- **Dataset extract**:
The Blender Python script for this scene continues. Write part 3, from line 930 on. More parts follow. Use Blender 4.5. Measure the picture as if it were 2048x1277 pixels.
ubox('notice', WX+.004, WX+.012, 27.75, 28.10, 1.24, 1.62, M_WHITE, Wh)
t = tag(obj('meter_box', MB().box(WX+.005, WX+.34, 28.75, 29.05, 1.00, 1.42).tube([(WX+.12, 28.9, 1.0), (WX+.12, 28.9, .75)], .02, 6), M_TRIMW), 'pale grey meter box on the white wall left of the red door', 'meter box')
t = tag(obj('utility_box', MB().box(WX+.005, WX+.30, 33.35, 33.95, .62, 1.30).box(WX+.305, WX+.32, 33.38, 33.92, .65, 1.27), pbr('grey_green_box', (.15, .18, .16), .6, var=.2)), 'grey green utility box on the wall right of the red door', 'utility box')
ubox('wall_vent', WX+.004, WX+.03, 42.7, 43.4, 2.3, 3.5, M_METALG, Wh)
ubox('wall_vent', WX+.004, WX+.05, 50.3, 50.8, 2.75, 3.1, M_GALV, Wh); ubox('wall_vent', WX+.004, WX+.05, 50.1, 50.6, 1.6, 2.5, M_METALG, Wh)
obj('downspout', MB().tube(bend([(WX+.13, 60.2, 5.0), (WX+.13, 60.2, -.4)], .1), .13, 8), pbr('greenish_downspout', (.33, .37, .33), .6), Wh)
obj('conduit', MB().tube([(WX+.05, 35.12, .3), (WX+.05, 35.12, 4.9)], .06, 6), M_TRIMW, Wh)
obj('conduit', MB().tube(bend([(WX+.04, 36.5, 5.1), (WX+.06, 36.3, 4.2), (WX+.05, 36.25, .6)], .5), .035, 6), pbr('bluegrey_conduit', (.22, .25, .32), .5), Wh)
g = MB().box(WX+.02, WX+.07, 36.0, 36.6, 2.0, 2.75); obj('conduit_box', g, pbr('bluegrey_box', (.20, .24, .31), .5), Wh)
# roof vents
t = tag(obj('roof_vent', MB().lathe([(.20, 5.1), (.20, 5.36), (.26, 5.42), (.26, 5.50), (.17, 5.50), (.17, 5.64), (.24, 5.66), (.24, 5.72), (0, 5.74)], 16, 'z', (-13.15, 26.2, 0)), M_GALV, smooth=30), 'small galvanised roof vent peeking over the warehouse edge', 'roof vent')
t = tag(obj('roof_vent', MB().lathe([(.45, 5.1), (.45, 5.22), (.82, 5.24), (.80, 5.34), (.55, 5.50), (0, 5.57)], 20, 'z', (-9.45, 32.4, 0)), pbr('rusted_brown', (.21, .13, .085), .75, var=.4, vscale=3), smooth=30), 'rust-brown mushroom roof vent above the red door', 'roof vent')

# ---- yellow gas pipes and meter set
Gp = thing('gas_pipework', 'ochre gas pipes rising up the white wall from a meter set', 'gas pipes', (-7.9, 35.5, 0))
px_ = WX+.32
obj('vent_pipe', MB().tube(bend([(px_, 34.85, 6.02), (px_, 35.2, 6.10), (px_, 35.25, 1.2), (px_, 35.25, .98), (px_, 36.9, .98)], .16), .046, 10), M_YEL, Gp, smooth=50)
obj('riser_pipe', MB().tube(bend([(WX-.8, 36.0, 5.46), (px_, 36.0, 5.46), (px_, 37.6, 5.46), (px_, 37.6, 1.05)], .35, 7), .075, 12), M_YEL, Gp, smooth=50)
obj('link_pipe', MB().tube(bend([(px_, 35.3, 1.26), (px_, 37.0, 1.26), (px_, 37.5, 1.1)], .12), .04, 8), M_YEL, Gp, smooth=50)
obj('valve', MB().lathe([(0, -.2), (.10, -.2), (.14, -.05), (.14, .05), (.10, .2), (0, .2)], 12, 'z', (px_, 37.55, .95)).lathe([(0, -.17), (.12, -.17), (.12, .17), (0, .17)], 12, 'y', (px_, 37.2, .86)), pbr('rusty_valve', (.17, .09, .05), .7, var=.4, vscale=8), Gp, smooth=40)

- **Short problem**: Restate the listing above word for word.

- **Solution to this task**:
The Blender Python script for this scene continues. Write part 3, from line 930 on. More parts follow. Use Blender 4.5. Measure the picture as if it were 2048x1277 pixels.
ubox('notice', WX+.004, WX+.012, 27.75, 28.10, 1.24, 1.62, M_WHITE, Wh)
t = tag(obj('meter_box', MB().box(WX+.005, WX+.34, 28.75, 29.05, 1.00, 1.42).tube([(WX+.12, 28.9, 1.0), (WX+.12, 28.9, .75)], .02, 6), M_TRIMW), 'pale grey meter box on the white wall left of the red door', 'meter box')
t = tag(obj('utility_box', MB().box(WX+.005, WX+.30, 33.35, 33.95, .62, 1.30).box(WX+.305, WX+.32, 33.38, 33.92, .65, 1.27), pbr('grey_green_box', (.15, .18, .16), .6, var=.2)), 'grey green utility box on the wall right of the red door', 'utility box')
ubox('wall_vent', WX+.004, WX+.03, 42.7, 43.4, 2.3, 3.5, M_METALG, Wh)
ubox('wall_vent', WX+.004, WX+.05, 50.3, 50.8, 2.75, 3.1, M_GALV, Wh); ubox('wall_vent', WX+.004, WX+.05, 50.1, 50.6, 1.6, 2.5, M_METALG, Wh)
obj('downspout', MB().tube(bend([(WX+.13, 60.2, 5.0), (WX+.13, 60.2, -.4)], .1), .13, 8), pbr('greenish_downspout', (.33, .37, .33), .6), Wh)
obj('conduit', MB().tube([(WX+.05, 35.12, .3), (WX+.05, 35.12, 4.9)], .06, 6), M_TRIMW, Wh)
obj('conduit', MB().tube(bend([(WX+.04, 36.5, 5.1), (WX+.06, 36.3, 4.2), (WX+.05, 36.25, .6)], .5), .035, 6), pbr('bluegrey_conduit', (.22, .25, .32), .5), Wh)
g = MB().box(WX+.02, WX+.07, 36.0, 36.6, 2.0, 2.75); obj('conduit_box', g, pbr('bluegrey_box', (.20, .24, .31), .5), Wh)
# roof vents
t = tag(obj('roof_vent', MB().lathe([(.20, 5.1), (.20, 5.36), (.26, 5.42), (.26, 5.50), (.17, 5.50), (.17, 5.64), (.24, 5.66), (.24, 5.72), (0, 5.74)], 16, 'z', (-13.15, 26.2, 0)), M_GALV, smooth=30), 'small galvanised roof vent peeking over the warehouse edge', 'roof vent')
t = tag(obj('roof_vent', MB().lathe([(.45, 5.1), (.45, 5.22), (.82, 5.24), (.80, 5.34), (.55, 5.50), (0, 5.57)], 20, 'z', (-9.45, 32.4, 0)), pbr('rusted_brown', (.21, .13, .085), .75, var=.4, vscale=3), smooth=30), 'rust-brown mushroom roof vent above the red door', 'roof vent')

# ---- yellow gas pipes and meter set
Gp = thing('gas_pipework', 'ochre gas pipes rising up the white wall from a meter set', 'gas pipes', (-7.9, 35.5, 0))
px_ = WX+.32
obj('vent_pipe', MB().tube(bend([(px_, 34.85, 6.02), (px_, 35.2, 6.10), (px_, 35.25, 1.2), (px_, 35.25, .98), (px_, 36.9, .98)], .16), .046, 10), M_YEL, Gp, smooth=50)
obj('riser_pipe', MB().tube(bend([(WX-.8, 36.0, 5.46), (px_, 36.0, 5.46), (px_, 37.6, 5.46), (px_, 37.6, 1.05)], .35, 7), .075, 12), M_YEL, Gp, smooth=50)
obj('link_pipe', MB().tube(bend([(px_, 35.3, 1.26), (px_, 37.0, 1.26), (px_, 37.5, 1.1)], .12), .04, 8), M_YEL, Gp, smooth=50)
obj('valve', MB().lathe([(0, -.2), (.10, -.2), (.14, -.05), (.14, .05), (.10, .2), (0, .2)], 12, 'z', (px_, 37.55, .95)).lathe([(0, -.17), (.12, -.17), (.12, .17), (0, .17)], 12, 'y', (px_, 37.2, .86)), pbr('rusty_valve', (.17, .09, .05), .7, var=.4, vscale=8), Gp, smooth=40)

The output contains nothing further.